Course Catalog

Prisons and the Criminal Law

  • Semester 1

    Sept 1 - Dec 17, 2021 For Member Schools Registration closed
  • Semester 2

    Jan 13 - April 30, 2021 For Member Schools Register

Course Overview

How do societies balance individual freedoms with security? How do definitions of “crime” and “punishment” shift across jurisdictions and time periods? How do recent protests and discussions about racial biases and systemic racism inform our understanding of criminal law and its applications? Although the United States has been frequently cited as having the highest “mass incarceration” rate, other countries in the world have also been criticized for injustices in their criminal justice systems.
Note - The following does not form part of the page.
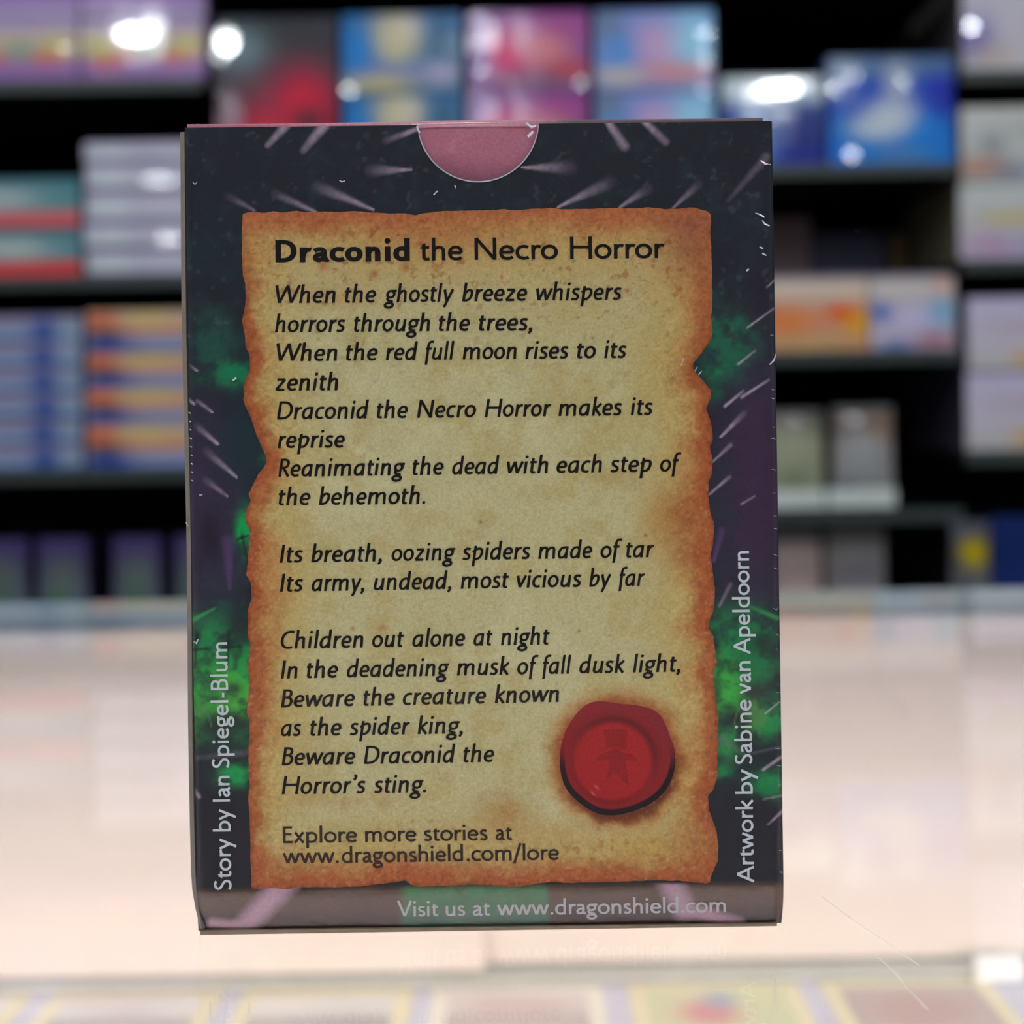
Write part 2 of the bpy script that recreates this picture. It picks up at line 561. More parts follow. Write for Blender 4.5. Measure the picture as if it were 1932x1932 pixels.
    # pale spikes   p (root) -> q (tip)
    S = [((540, 236), (505, 274), 17, 11, .75, .45), ((612, 236), (572, 284), 20, 13, .8, .35), ((788, 243), (728, 266), 8, 14, .8, .1),
         ((700, 322), (776, 320), 24, 4, .12, .8), ((600, 352), (705, 396), 24, 4, .1, .9), ((520, 366), (596, 400), 18, 5, .1, .7),
         ((430, 370), (480, 397), 16, 5, .05, .45), ((1146, 228), (1178, 276), 13, 19, .85, .4), ((1215, 228), (1256, 268), 12, 15, .8, .3),
         ((1075, 316), (984, 316), 28, 3, .1, .8), ((1150, 344), (1052, 391), 26, 4, .08, .85), ((1222, 356), (1168, 392), 20, 4, .08, .7),
         ((1318, 348), (1270, 392), 18, 4, .08, .55), ((1446, 296), (1374, 378), 18, 8, .22, .12),
         ((347, 624), (356, 635), 3, 3, .6, .6), ((356, 687), (372, 700), 3, 4, .3, .8), ((348, 748), (366, 762), 5, 5, .5, .8),
         ((372, 756), (401, 778), 7, 4, .3, .9), ((372, 804), (411, 838), 14, 5, .1, .95), ((390, 852), (447, 901), 16, 4, .1, .85),
         ((388, 906), (430, 937), 14, 4, .1, .6), ((1460, 582), (1410, 618), 4, 4, .5, .9), ((1464, 526), (1447, 542), 4, 3, .7, .6),
         ((1424, 662), (1393, 687), 4, 5, .5, .8), ((1450, 717), (1400, 749), 5, 6, .5, .9), ((1402, 738), (1368, 766), 6, 6, .4, .9),
         ((1404, 780), (1360, 824), 12, 5, .15, .95), ((1378, 840), (1345, 871), 9, 4, .4, .7), ((1376, 900), (1339, 932), 8, 4, .3, .85),
         ((1424, 936), (1399, 951), 4, 4, .4, .6), ((1378, 1103), (1357, 1144), 10, 5, .2, .4), ((1470, 1325), (1444, 1346), 3, 4, .7, .8),
         ((1480, 1424), (1440, 1452), 7, 6, .5, .8), ((1480, 1500), (1440, 1508), 5, 4, .4, .4), ((1480, 1527), (1449, 1556), 7, 4, .6, .5),
         ((362, 1485), (376, 1504), 8, 7, .7, .6)]
    for p, q, w0, w1, a0, a1 in S:
        C = over(C, (178, 160, 178), np.clip(seg_alpha(x, y, p, q, w0, w1, a0, a1) * (0.45 + 0.6 * n3), 0, 1))
    # scuffs
    C = over(C, (70, 78, 84), sstep(0.70, 0.84, fbm(x, y, 16, 5, 3)) * 0.35 * (y < 620))
    # the folded foot of the box, its warm reflected sheen put into the brown
    bot = sstep(1672, 1690, y + 6 * (n2 - .5) + 0.0132 * (x - 400))
    C = over(C, (88, 68, 54), bot * 0.95)
    C = over(C, (52, 44, 42), bot * sstep(1705, 1745, y + .013 * (x - 400)) * .7)
    C = over(C, (64, 112, 74), bot * sstep(745, 775, x) * (1 - sstep(1026, 1042, x)) * np.clip(.5 + n2, 0, 1))
    C = over(C, (58, 82, 78), bot * sstep(745, 775, x) * (1 - sstep(1026, 1042, x)) * sstep(1715, 1740, y) * .7)
    LIL = (176, 142, 158)
    bb = sstep(1664, 1672, y)
    C = over(C, LIL, bb * seg_alpha(x, y, (545, 1660), (450, 1760), 48, 44, .95, .95))
    C = over(C, LIL, bb * seg_alpha(x, y, (400, 1742), (450, 1748), 22, 24, .9, .9))
    C = over(C, LIL, bb * seg_alpha(x, y, (1258, 1650), (1290, 1715), 52, 46, .9, .9))
    C = over(C, LIL, bb * seg_alpha(x, y, (1290, 1715), (1395, 1742), 30, 24, .9, .9))
    return C


FC = paint_front(PXg, PYg)
# thumb notch
NCX, NCY, NR = 902.0, 229.0, 115.0
ins = np.hypot(PXg - NCX, PYg - NCY) < NR
Fg = grid_faces(NZ, NX)
fin = ins.ravel()[Fg].sum(1) >= 2
kept, gone = Fg[~fin], Fg[fin]
edge = np.intersect1d(np.unique(kept), np.unique(gone))
fx, fy = PXg.ravel().copy(), PYg.ravel().copy()
ang = np.arctan2(fy[edge] - NCY, fx[edge] - NCX)
fx[edge], fy[edge] = NCX + NR * np.cos(ang), NCY + NR * np.sin(ang)
fy[edge] = np.maximum(fy[edge], (241 - 12.5 * (fx[edge] - 348) / 1108))
front = link('front_panel', np_mesh('front_panel', surf(fx, fy), kept[:, ::-1], FC.reshape(-1, 3)), M_PRINT, ROOT)

# cut edge of the notch
a = np.linspace(0.0, math.pi, 90)
A0 = surf(NCX + NR * np.cos(a), np.maximum(NCY + NR * np.sin(a), 236), 0.0001)
A1 = surf(NCX + (NR - 2.4) * np.cos(a), np.maximum(NCY + (NR - 2.4) * np.sin(a), 236), -0.0004)
A0[:, 1] -= 0
V = np.concatenate([A0, A1])
F = [(i, i + 1, 91 + i, 90 + i) for i in range(89)]
link('notch_edge', mesh('notch_edge', V, F), M_FILM, front)

# pink tuck flap behind the notch
n, m = 60, 110
vv = np.linspace(0, 1, n)[:, None] + np.zeros((n, m))
uu = np.linspace(0, 1, m)[None, :] + np.zeros((n, m))
tx, ty = 760 + 285 * uu, 232 - 3.2 * uu + 160 * vv
TC = np.zeros((n, m, 3)) + lin((158, 98, 114))
nn = fbm(tx, ty, 60, 1)
TC = over(TC, (122, 72, 88), sstep(280, 345, ty + 50 * (nn - .5)) * .8)
TC = over(TC, (172, 120, 136), sstep(.5, .8, nn) * .5 * (ty < 290))
TC = over(TC, (150, 74, 84), blob(tx, ty, 985, 236, 30, 10) * .7)
X, Z = at(tx, ty, D + 0.0005)
link('tuck_flap', np_mesh('tuck_flap', np.stack([X, np.full_like(X, D + 0.0005), Z], -1), grid_faces(n, m)[:, ::-1], TC), M_PARCH, ROOT)

# lid: a thin board whose folded edge shows above the front
n, m = 5, 120
uu = np.linspace(0, 1, m)
lx = 351 + (1441 - 351) * uu
topy = 231.5 - 12.0 * uu + 0.8 * np.sin(uu * 9) - 1.0 * (uu > .42)
rows, cols = [], []
LC = np.zeros((m, 3)) + lin((168, 98, 112))
LC = over(LC, (186, 128, 142), sstep(.1, .3, uu) * .8)
LC = over(LC, (92, 78, 82), sstep(.58, .68, uu) * .95)
for k, (dy, Yk) in enumerate(((14, 0.0004), (1.2, 0.0004), (0, 0.0009), (0.6, 0.004), (2.0, 0.046))):
    Yv = D + Yk
    X = at(lx, 240 + 0 * lx, D)[0]
    Z = at(lx, topy + dy, D)[1]
    rows.append(np.stack([X, np.full(m, Yv), Z], -1))
    cols.append(LC * (1.0 if k else .9))
link('lid', np_mesh('lid', np.stack(rows), grid_faces(5, m)[:, ::-1], np.stack(cols)), M_PARCH, ROOT)

# raw board edge of the side seam, left
py = np.linspace(250, 1752, 40)
xa = 338.5 + (py - 250) * 0.0155 + 1.2 * np.sin(py / 130.0) + np.clip((py - 1640) / 110, 0, 1) ** 2.2 * 16
xb = xa + 9.5 - np.clip((py - 1690) / 60, 0, 1) * 5
V, F = [], []
for i in range(40):
    for px_, Yk in ((xa[i], D + .0016), (xa[i] + .6, D + .0009), (xb[i], D + .0007), (xb[i] + 6, D + .002)):
        X, Z = at(px_, py[i], D + .001)
        V.append((X, Yk, Z))
for i in range(39):
    for k in range(3):
        a_ = i * 4 + k
        F.append((a_, a_ + 4, a_ + 5, a_ + 1))
link('board_edge', mesh('board_edge', V, F), M_BOARD, ROOT)
# lower fold strip under the front
V, F = [], []
for i, q in enumerate(np.linspace(0, 1, 30)):
    px_ = 378 + (1466 - 378) * q
    yb = 1764.5 - 15.6 * q
    yt = 1755 - 13.5 * q
    for yy, Yk in ((yt - 3, D + .0019), (yt + 1, D + .0012), (yb, D + .0011), (yb + .3, D + .004)):
        X, Z = at(px_, yy, Yk)
        V.append((X, Yk, max(Z, ZC + .0001)))
for i in range(29):
    for k in range(3):
        a_ = i * 4 + k
        F.append((a_, a_ + 1, a_ + 5, a_ + 4))
link('bottom_fold', mesh('bottom_fold', V, F), mat('fold_board', (120, 104, 86), .5, var=.35, scale=220), ROOT)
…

In this course, students become familiar with the legal rules and institutions that determine who goes to prison and for how long. Along the way, students gain a concrete, practical understanding of legal systems while grappling with mass incarceration as a legal, ethical, and practical issue. To understand current views on crime and criminal punishments and to examine proposed systemic reforms, we immerse ourselves in the different forms of rhetoric and media that brought the U.S. and other nations to our present. We read and analyze jury arguments, courtroom motions, news op-eds, judicial decisions, recent cases, and other forms of public persuasion that shape the outcomes of criminal defendants. The final project requires students to advocate for a major reform to a criminal justice system in a city, state, or country. Having developed research skills, students apply them to build an effective argument that includes a real-world solution.